Diyarbakır'da 'Susma 24' buluşması

Susma 24, çeşitli baskılarla karşılaşan medya ve sanat alanında faaliyet yürüten insanlarla dayanışmak amacıyla Diyarbakır’da toplantı düzenledi. Gazeteci ve sanatçılar sorunlarını anlattı ve çözüm önerileri sundu.

Abone ol

DİYARBAKIR - Sanat ve medya alanlarında faaliyet gösteren topluluk ve bireylerin karşılaştığı sansür, otosansür, ifade özgürlüğü kısıtlamaları, yalnızlaştırma, karalamacılık, manevi linç vakalarına karşı P24 Bağımsız Gazetecilik Platformu çatısı altında kurulan Susma 24, ilk etkinliğini Diyarbakır’da gerçekleştirdi.
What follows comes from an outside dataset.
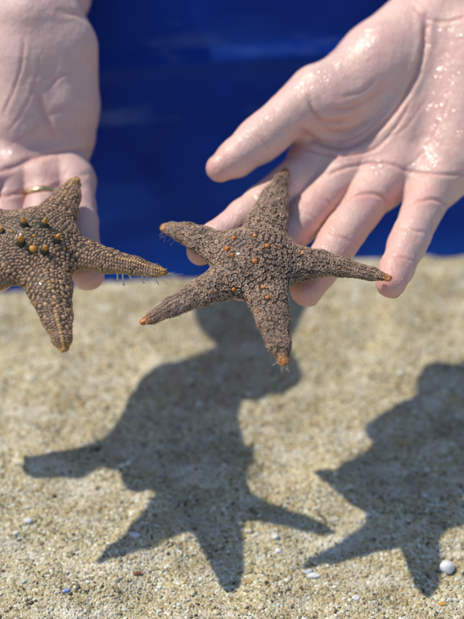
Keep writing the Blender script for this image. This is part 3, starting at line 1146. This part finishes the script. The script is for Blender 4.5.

Sibel Oral’ın koordinatörlüğünü yaptığı Susma 24’ün Diyarbakır etkinliğine İstanbul’dan katılan gazeteci, yayıncı ve sanatçıların yanı sıra Diyarbakır’dan 30’a yakın sanatçı ve gazeteci yer aldı.

'15 TEMMUZ'DAN SONRA YOĞUNLAŞTI'

Toplantıya Diyarbakır’dan katılan sanatçılar ve gazeteciler, karşılaştıkları baskıları anlattılar. Davetliler, 15 Temmuz’dan sonra baskıların daha çok yoğunlaştığını ve bu ağır koşullarda işlerini yapmaya gayret gösterdiklerini belirttiler.

Susma 24’e karşılaştıkları baskıların hikayesini anlatan gazeteci ve sanatçılar, Susma 24’ün rapor tutmakla yetinmemesi ve dayanışmanın somutlaşması talebinde de bulundular.

YEREL BASINA VE SANATÇILARA DESTEK

Susma 24’ün koordinatörü Sibel Oral, oluşturmaya çalıştıkları platform için şunları söyledi: “Türkiye’deki sivil toplumun kendi ifade özgürlüğünü destekleme ve savunma etkisini geliştirmesine destek olmak için yola çıkan Susma 24’ün en önemli amaçlarından biri Türkiye’nin büyük şehirlerinden uzakta, yalnız ve sindirilmiş bir vaziyette hayatına devam eden yerel sanatçıları ve gazetecileri özellikle destekleyecek olması.”

Susma 24’ün İzmir, Antalya, Adana, Trabzon, Eskişehir, Konya ve Van’da benzer etkinlikler düzenleyeceğini belirten Sibel Oral, Türkiye’nin yedi bölgesinde varlığını sürdürecek bir platform oluşturacaklarını belirtti.

'BİRLİKTE KARŞI KOYMAK İÇİN'

Sibel Oral, Susma 24 için şunları söyledi: “Gazetecilerin, yazarların, yayıncıların, aktivistlerin, sanatçıların, aktörlerin ve bağlı oldukları kuruluşların sansür ve otosansür karşısında sessiz kalmamak; keyfi yasak ve kısıtlamalara birlikte karşı koymak, yasalara dayandırılan sansürle ise hukuk yoluyla mücadele etmek için daha iyi beceriler geliştirme ve daha güçlü bir kapasite oluşturma ihtiyacına cevap vermenin yollarını birlikte aramaya çalışacağız.”